* Required task *
Below are several entries. Transcribe exactly those lines that fall from the one with "Generate a Blender" through the one with "COL = S.collection", end lines included.

* Given data *
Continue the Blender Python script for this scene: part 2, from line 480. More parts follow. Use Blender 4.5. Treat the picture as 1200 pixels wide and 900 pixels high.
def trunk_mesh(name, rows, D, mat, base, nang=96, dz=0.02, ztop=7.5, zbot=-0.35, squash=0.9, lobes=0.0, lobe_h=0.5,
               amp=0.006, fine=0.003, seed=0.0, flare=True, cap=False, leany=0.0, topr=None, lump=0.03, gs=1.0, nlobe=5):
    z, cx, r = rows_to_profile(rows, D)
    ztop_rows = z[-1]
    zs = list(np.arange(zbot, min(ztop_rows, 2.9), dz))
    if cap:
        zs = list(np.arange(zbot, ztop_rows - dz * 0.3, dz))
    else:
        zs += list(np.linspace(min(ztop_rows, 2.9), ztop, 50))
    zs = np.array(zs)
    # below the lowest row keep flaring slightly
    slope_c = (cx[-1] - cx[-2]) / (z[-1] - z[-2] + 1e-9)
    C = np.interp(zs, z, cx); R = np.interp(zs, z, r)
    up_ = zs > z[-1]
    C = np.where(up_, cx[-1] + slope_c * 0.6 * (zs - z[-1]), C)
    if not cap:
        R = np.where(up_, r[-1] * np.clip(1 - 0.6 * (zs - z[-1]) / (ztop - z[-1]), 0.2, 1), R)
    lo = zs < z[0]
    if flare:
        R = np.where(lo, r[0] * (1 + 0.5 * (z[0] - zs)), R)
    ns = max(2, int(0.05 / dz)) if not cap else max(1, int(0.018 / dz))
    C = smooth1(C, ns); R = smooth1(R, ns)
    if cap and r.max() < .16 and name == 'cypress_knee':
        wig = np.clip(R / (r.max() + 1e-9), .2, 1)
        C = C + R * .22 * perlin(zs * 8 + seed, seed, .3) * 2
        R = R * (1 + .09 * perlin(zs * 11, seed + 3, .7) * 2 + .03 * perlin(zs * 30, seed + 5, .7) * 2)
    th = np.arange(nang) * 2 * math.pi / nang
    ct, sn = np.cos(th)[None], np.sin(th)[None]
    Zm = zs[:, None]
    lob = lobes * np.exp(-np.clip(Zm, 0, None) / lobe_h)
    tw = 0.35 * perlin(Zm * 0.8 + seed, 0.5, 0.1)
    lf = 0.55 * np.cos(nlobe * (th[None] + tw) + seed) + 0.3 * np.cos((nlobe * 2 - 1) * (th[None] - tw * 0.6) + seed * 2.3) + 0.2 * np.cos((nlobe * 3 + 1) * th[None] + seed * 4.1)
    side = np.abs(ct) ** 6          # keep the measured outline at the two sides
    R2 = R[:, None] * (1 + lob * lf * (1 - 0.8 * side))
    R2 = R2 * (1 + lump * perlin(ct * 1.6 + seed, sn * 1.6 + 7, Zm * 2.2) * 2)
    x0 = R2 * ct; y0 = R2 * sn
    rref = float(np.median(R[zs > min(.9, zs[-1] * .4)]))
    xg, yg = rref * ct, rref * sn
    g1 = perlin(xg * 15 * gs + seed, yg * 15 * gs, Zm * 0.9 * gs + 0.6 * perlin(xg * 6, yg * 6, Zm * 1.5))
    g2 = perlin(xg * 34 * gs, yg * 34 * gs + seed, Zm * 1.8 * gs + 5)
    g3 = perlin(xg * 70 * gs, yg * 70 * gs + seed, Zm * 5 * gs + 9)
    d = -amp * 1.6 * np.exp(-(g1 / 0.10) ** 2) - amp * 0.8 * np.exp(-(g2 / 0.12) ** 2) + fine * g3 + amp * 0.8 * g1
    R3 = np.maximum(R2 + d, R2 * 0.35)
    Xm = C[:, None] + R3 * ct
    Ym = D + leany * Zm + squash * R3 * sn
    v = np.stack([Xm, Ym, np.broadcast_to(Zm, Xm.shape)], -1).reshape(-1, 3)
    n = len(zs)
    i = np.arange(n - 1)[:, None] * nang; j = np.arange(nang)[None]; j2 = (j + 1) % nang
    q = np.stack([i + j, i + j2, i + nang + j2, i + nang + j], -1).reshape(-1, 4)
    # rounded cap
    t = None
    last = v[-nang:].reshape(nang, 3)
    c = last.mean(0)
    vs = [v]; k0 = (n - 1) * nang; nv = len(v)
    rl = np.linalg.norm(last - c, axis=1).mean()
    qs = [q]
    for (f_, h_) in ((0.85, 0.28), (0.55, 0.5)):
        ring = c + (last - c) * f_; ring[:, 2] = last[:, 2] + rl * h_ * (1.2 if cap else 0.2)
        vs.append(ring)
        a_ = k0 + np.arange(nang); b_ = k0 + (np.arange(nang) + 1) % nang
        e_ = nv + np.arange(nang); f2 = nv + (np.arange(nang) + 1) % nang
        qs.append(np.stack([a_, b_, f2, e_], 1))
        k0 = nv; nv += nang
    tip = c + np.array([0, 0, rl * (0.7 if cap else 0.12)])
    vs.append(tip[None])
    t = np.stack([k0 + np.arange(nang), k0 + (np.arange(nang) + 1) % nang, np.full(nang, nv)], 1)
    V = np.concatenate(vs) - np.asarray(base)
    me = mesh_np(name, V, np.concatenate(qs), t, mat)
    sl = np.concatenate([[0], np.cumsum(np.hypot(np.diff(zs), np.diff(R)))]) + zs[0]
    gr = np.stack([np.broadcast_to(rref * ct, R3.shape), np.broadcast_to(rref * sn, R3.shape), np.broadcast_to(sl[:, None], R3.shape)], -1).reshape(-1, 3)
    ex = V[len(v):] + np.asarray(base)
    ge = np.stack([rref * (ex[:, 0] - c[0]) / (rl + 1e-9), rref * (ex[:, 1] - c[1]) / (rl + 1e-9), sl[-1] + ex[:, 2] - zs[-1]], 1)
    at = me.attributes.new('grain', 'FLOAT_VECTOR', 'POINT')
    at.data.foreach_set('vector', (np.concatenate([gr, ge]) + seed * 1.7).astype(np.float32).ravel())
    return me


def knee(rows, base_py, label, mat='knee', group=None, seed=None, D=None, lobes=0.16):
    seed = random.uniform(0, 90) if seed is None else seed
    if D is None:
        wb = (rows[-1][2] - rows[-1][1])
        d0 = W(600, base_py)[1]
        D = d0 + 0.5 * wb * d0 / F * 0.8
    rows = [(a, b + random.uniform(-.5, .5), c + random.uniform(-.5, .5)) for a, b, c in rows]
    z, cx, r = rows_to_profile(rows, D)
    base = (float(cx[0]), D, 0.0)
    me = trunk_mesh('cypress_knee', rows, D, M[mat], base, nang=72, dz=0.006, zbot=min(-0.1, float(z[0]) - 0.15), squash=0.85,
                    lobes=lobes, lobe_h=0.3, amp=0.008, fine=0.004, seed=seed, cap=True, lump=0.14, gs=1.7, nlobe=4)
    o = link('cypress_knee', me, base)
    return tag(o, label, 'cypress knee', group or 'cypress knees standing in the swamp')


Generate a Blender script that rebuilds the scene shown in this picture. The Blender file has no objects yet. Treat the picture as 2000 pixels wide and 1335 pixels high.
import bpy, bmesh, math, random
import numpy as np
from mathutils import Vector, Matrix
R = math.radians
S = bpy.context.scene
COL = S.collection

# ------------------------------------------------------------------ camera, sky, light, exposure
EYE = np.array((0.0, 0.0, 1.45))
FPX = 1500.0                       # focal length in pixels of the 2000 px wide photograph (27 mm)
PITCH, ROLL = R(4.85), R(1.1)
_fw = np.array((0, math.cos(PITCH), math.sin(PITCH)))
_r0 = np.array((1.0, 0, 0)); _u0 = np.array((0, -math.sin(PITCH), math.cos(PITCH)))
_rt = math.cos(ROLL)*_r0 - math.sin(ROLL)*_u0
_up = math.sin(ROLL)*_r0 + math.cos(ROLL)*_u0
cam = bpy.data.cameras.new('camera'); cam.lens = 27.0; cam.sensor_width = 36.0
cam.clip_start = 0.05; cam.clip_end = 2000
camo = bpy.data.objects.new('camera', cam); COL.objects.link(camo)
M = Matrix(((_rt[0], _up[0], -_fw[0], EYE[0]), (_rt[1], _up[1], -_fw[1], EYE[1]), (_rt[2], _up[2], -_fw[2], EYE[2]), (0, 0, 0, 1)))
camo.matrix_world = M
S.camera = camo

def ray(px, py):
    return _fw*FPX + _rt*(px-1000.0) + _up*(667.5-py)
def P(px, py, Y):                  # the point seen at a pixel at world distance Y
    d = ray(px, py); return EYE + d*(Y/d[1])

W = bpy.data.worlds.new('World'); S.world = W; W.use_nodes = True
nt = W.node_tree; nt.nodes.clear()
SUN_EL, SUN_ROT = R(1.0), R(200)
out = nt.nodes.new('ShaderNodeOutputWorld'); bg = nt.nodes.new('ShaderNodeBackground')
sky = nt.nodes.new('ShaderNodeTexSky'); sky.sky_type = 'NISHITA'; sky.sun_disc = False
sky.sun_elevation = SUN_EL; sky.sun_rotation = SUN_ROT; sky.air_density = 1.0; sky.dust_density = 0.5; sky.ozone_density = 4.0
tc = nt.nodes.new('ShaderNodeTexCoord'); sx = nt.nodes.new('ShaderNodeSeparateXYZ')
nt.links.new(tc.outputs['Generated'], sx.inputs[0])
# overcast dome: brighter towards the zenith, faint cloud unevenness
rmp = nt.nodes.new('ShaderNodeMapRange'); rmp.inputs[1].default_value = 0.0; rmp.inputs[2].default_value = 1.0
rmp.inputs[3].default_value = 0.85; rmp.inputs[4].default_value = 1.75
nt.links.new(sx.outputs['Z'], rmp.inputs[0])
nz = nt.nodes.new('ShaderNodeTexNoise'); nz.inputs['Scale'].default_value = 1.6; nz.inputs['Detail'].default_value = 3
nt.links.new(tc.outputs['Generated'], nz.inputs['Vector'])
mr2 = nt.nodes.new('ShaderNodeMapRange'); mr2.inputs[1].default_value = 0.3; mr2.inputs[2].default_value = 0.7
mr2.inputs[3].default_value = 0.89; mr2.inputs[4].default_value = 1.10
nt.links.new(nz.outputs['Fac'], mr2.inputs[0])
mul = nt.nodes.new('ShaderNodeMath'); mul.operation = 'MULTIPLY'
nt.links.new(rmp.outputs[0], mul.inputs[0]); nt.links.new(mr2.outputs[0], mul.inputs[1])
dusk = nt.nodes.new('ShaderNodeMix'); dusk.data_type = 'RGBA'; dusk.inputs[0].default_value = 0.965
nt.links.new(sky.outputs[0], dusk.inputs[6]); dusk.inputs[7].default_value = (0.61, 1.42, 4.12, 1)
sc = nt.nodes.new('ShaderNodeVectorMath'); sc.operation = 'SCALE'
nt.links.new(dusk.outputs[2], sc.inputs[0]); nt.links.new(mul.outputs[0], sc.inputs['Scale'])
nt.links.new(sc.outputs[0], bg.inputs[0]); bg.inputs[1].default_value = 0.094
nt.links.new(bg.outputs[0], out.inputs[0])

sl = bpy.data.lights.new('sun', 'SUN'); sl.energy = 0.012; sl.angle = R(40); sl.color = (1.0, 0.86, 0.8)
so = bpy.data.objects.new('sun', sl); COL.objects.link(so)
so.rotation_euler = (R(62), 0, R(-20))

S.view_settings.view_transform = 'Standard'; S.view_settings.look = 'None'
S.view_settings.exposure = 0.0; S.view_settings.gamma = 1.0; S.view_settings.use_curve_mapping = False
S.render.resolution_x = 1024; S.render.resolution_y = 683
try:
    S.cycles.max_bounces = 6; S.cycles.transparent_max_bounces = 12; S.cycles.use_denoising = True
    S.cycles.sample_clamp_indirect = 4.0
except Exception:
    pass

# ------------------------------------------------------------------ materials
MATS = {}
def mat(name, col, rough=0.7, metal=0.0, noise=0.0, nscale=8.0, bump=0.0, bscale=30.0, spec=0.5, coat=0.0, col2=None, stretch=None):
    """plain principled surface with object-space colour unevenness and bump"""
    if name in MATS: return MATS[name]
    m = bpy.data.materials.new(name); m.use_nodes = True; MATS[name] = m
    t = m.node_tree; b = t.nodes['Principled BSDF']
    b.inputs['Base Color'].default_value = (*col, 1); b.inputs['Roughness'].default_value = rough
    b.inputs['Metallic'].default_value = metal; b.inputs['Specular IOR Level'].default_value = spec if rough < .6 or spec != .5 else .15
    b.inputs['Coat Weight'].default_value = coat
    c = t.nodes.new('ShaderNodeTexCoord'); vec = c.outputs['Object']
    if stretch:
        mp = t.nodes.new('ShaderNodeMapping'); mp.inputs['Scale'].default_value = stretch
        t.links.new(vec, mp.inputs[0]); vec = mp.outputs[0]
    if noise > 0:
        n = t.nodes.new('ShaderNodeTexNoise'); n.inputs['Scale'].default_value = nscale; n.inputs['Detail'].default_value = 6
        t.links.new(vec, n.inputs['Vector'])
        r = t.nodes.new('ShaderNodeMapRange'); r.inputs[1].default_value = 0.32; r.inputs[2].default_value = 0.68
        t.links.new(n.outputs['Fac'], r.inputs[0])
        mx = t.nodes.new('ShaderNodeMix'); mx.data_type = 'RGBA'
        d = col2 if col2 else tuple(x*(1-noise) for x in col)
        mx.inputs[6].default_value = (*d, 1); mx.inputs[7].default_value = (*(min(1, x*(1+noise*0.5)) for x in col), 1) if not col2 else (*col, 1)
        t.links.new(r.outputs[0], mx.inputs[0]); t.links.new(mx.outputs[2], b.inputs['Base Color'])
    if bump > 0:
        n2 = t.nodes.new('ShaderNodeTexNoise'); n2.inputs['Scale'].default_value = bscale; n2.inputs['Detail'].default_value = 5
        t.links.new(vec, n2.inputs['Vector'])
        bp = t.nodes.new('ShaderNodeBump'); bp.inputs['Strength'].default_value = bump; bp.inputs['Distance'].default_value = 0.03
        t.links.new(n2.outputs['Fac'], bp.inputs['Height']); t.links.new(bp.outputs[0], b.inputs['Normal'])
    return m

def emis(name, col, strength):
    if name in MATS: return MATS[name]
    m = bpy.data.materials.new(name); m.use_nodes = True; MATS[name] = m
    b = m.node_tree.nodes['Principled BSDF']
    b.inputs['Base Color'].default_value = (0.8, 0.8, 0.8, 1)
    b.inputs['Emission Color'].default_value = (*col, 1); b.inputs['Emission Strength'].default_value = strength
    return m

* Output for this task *
Generate a Blender script that rebuilds the scene shown in this picture. The Blender file has no objects yet. Treat the picture as 2000 pixels wide and 1335 pixels high.
import bpy, bmesh, math, random
import numpy as np
from mathutils import Vector, Matrix
R = math.radians
S = bpy.context.scene
COL = S.collection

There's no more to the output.